22.10.04

Dandelion wine



Não procurem este nome, se quiserem ler em português o livro mais luminoso que alguma vez se escreveu. Não procurem a aguardente de dente-de-leão. Por razões estranhas, as duas traduções já feitas chamaram-lhe a "Cidade Fantástica" (bem, eu conto a verdadeira história, cidade fantástica foi o título da tradução francesa e o livro deve ter sido traduzido a partir dela a primeira vez... mistério é porque é que a Caminho manteve o nome enganador). Outro enigma é estar, ambas as vezes, incluído em colecções de ficção científica. É como se alguém tivesse pensado "Principezinho... planetas... já sei, vou editar este Saint-Exupéry junto do Star Trek...".

Dandelion wine (e daí vem o endereço que, como um talismã, uso no meu e-mail) é a história de um Verão numa cidade pequenina da América em 1928, visto pelos olhos muito abertos de um rapazito de doze anos. E percebemos como todas as coisas dependem sempre dos olhos que as queiram ver. Mas isso já sabíamos, não é, se não não tínhamos sequer começado a ler este livro tão grande. Não tínhamos visto coisa nenhuma.

Há uma cidadezinha americana sim, há as ruas e a Fábrica de Gelados e o cinema Elite e o ribeiro das trutas. Há o Avô sentado no alpendre, a Bisavó a fazer compotas para o Inverno, o Pai tão alto que sabe ainda todas as coisas que há para saber. Há a Sr.ª Bentley que nunca foi nova nem num milhão de milhões de anos, e que não pode ser a menina das tranças da fotografia amarelada, o Sr. Leo que quer construir a Máquina da Felicidade antes de perceber que a Máquina da Felicidade é que o constrói a ele todos os dias. Há o Coronel Freeleigh que morre aos cem anos tentando ouvir pelo telefone, uma última vez, as vozes claras da Cidade do México que para ele era a Cidade da Juventude. Há o Assassino Solitário e a incrível Máquina Verde e o eléctrico que faz a sua última viagem e a Bruxa do Clube das Senhoras da Madressilva. Há os vidros coloridos na janela da casa em frente, os pirilampos, correr descalço na relva, cheiros de alfazema e de baunilha e de limão e de hortelã, lençóis lavados de linho e rostos lavados de lágrimas. Há todas as cores de que o mundo é feito, todos os sabores, todos os gestos, ali á nossa frente como se o mundo todo fosse uma maçã verde ou um copo de limonada ou a gargalhada serena de uma senhora de idade.

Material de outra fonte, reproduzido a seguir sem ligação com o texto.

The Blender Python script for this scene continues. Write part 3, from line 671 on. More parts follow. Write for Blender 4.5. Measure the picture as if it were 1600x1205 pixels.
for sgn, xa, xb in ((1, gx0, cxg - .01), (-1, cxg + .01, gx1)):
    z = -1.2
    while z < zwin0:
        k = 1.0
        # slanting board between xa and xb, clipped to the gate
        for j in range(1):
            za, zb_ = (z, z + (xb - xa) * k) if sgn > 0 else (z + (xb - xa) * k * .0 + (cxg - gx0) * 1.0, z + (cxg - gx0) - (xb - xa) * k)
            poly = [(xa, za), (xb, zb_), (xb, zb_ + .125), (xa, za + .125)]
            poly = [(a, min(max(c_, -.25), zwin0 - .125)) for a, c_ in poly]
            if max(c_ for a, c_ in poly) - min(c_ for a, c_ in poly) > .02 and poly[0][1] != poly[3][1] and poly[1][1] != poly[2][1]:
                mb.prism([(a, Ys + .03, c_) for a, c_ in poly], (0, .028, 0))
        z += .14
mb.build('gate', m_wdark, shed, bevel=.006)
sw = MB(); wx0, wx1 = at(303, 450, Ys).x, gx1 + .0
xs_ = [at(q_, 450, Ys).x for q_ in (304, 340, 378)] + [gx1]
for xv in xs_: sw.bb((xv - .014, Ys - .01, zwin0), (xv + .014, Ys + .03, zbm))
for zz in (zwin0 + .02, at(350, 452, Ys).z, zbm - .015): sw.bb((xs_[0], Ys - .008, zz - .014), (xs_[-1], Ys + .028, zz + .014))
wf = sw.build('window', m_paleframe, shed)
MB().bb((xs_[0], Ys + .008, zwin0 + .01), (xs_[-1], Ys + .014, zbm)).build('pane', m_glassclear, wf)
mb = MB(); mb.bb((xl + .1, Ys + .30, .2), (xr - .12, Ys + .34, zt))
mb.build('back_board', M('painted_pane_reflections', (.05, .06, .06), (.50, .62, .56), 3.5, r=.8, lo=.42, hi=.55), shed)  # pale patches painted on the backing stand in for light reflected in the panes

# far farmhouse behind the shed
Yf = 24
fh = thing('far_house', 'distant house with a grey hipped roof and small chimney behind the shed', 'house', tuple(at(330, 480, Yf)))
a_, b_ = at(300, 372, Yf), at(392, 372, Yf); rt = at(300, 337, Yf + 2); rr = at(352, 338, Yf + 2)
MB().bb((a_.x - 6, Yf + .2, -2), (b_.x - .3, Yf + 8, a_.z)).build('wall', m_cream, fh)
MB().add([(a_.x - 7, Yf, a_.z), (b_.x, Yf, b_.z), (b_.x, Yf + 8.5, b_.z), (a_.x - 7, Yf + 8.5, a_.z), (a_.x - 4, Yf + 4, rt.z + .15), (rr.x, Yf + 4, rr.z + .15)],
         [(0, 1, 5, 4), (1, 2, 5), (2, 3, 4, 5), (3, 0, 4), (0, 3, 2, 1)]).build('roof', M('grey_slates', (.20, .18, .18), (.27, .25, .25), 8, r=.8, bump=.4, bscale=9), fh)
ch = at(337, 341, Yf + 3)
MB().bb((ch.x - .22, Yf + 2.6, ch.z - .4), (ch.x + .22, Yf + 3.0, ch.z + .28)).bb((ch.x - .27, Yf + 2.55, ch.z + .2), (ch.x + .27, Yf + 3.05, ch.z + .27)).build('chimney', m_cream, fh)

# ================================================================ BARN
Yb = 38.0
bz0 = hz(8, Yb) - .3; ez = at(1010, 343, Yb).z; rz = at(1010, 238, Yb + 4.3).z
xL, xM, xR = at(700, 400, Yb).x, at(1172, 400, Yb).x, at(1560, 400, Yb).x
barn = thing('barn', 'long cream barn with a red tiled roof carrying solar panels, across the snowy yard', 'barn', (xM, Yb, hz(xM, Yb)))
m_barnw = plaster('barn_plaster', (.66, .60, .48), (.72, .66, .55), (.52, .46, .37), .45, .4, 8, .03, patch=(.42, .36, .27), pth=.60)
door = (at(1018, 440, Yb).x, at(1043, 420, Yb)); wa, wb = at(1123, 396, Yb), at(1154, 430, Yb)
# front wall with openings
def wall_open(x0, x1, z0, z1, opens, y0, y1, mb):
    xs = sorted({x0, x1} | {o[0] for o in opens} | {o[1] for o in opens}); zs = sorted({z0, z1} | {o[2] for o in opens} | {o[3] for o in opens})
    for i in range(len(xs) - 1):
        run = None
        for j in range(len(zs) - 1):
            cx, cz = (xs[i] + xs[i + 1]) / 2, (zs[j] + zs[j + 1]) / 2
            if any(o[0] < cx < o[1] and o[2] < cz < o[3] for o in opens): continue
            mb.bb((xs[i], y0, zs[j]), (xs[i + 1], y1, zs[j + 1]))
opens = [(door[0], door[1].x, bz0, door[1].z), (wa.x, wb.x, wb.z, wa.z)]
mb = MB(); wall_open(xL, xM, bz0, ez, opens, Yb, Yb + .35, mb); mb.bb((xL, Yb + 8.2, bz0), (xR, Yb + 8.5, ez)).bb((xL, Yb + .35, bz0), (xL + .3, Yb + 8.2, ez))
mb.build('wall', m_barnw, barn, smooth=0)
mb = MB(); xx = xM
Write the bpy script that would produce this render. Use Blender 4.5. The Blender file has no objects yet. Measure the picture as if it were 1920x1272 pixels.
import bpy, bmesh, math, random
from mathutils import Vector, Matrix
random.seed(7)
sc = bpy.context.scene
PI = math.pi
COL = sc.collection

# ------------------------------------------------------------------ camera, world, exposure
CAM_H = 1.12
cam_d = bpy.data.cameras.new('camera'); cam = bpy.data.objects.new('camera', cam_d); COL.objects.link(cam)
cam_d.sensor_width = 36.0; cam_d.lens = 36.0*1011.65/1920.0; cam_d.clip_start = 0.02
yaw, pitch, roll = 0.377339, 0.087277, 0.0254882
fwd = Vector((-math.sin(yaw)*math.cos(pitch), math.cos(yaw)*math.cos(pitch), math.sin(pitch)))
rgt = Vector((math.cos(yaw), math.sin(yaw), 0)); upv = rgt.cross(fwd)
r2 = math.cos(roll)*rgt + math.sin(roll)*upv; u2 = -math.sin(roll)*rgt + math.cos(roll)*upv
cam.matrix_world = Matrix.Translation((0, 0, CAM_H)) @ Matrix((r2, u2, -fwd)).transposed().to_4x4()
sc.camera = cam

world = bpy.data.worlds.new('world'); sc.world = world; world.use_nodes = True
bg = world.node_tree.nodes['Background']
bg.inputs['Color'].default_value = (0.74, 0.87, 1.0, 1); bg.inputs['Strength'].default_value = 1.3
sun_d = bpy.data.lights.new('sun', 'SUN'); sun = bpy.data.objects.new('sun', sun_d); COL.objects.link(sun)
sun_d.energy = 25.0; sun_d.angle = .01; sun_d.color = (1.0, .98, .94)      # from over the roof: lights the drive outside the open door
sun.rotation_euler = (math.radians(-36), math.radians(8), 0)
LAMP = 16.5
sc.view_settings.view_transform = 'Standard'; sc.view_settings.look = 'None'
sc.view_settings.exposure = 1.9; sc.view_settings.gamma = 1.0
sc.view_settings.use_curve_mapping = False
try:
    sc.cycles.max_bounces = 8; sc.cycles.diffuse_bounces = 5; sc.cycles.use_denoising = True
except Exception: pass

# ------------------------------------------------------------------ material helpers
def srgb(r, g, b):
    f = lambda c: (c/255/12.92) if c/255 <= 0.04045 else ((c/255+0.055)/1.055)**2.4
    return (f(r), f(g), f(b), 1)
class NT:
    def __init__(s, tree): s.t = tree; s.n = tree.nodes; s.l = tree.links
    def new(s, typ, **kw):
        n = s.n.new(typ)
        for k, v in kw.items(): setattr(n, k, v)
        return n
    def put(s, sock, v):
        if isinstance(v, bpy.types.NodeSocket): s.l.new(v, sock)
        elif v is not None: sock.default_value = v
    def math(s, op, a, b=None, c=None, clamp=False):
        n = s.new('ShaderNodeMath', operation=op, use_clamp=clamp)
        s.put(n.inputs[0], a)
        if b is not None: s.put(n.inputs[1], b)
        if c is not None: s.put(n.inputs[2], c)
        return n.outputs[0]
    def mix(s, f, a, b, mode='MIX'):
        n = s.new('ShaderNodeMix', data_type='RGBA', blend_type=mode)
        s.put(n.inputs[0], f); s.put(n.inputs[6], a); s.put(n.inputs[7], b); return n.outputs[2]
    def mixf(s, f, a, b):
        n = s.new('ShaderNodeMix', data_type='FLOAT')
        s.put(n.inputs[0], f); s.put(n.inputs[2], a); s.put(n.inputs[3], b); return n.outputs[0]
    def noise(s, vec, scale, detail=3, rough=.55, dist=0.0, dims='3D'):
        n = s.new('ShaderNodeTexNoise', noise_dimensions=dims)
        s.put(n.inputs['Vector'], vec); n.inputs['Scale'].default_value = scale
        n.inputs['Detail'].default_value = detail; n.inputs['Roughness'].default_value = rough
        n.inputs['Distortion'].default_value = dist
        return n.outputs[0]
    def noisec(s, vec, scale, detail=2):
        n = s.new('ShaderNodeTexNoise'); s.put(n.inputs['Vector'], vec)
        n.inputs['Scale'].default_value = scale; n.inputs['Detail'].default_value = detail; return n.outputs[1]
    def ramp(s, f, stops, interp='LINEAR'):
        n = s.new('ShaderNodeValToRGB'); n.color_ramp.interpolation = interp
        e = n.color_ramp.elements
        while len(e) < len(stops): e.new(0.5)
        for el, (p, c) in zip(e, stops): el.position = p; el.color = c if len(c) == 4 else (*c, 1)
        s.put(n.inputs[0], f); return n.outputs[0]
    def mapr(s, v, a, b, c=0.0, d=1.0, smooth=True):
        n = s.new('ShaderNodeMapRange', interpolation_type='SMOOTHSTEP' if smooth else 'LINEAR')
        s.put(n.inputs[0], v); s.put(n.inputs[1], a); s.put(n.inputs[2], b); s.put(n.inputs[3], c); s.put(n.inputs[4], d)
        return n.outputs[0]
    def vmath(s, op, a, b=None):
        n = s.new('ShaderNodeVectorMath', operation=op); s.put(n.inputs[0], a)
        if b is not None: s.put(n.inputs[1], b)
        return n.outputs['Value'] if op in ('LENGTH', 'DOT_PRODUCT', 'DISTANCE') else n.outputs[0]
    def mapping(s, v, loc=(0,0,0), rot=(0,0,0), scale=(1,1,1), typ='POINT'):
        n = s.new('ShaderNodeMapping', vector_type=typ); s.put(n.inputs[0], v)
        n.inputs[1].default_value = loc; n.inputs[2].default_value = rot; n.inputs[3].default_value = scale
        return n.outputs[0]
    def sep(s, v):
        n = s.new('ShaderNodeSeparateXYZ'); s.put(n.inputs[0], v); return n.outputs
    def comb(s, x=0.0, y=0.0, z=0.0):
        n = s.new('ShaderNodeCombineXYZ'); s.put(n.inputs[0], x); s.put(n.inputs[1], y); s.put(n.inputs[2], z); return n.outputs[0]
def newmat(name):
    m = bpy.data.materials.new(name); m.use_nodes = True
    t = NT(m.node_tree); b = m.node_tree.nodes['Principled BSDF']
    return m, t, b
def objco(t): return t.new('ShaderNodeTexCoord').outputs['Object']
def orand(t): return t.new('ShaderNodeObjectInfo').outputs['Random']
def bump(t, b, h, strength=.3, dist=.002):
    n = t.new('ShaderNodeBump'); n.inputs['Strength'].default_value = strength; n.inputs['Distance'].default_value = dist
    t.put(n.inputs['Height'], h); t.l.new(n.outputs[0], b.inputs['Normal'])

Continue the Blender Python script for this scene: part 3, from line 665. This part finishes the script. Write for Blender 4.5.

A certa altura acontece uma coisa triste, muito triste. Há uma história que chega ao fim. E temos três rapazitos a andar devagar pelos caminhos de terra batida.

-Tom, conta-me agora a verdade.

-Mas qual verdade?

-Que foi que aconteceu aos fins felizes?

-Estão a dá-los nas matinées dos sábados.

-Sim, mas e na vida?

-Tudo o que sei é que me sinto bem ao ir para a cama à noite, Doug. É um fim feliz, uma vez ao dia. Na manhã seguinte acordo e pode ser que as coisas corram mal. [...]

-A gente não confessa que gosta de chorar. Ora nós choramos um bocado e logo tudo se compõe. Aí está o teu fim feliz. Ficas em condições de voltar cá para fora e andar outra vez por aí com os outros. E isso é o princípio de sabe-se lá o quê. De modo que agora o Sr. Forrester vai vai pensar em tudo muito bem e vai ver que não há outro remédio senão um bom choro para depois olhar à sua volta e perceber que é outra vez manhã mesmo que já sejam cinco da tarde.

Dandelion wine. A aguardente de dente-de-leão, que o Avô fabrica na Cave para que no Inverno todos possam beber bocadinhos luminosos do Verão guardado. Um rapazito que aprende a guardar o que mais importa. Um livro para ler às cinco da tarde de todas as manhãs do mundo.